Demos is delighted to announce the launch of a new report Free Radicals, exploring what the most pressing concerns and aspirations of Britain’s self-employed workers are today. Read the report in full here.
The steady rise of self-employment has been one of the most significant labour market trends of the past two decades. Public policy however, has yet to catch up with this extraordinary rise, leaving self-employed workers in desperate need of a new deal.
Drawing on the findings of original new polling and focus group Demos conducted with self-employed workers in Leeds and London, the new research finds that:
- Despite difficulties posed by greater economic insecurity, self-employment is extremely popular, with 80% stating they are happy with this form of employment.
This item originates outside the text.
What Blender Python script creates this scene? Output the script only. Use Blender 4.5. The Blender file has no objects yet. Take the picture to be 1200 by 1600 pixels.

- 70% of self-employed workers intend to stay in self-employment for the foreseeable future, with only 2% of workers stating they would consider switching to employee status as soon as possible.
- Economic insecurity in later-life is the most pressing challenge for Britain’s burgeoning self-employed workforce, with 1 in 2 self-employed workers “seriously concerned” about their lack of savings for retirement (46%), whilst 38 per cent are “seriously concerned” with current pension provision for the self-employed.
The report proposes thirty policy recommendations across six areas – savings, tax, training, working conditions, the platform economy and welfare. These include:
- The introduction of an auto-enrolment pension scheme for solo self-employers, with the Government funding contributions that match the employer level of contributions from April 2019.
- A new ‘engagers’ tax to help fund an auto-enrolment scheme. This would initially be levied at 2.5 per cent on a given firm’s annual expenditure on contracted self-employed labour, rising to 5 per cent in 2021 and 7.5 per cent by the end of the Parliament.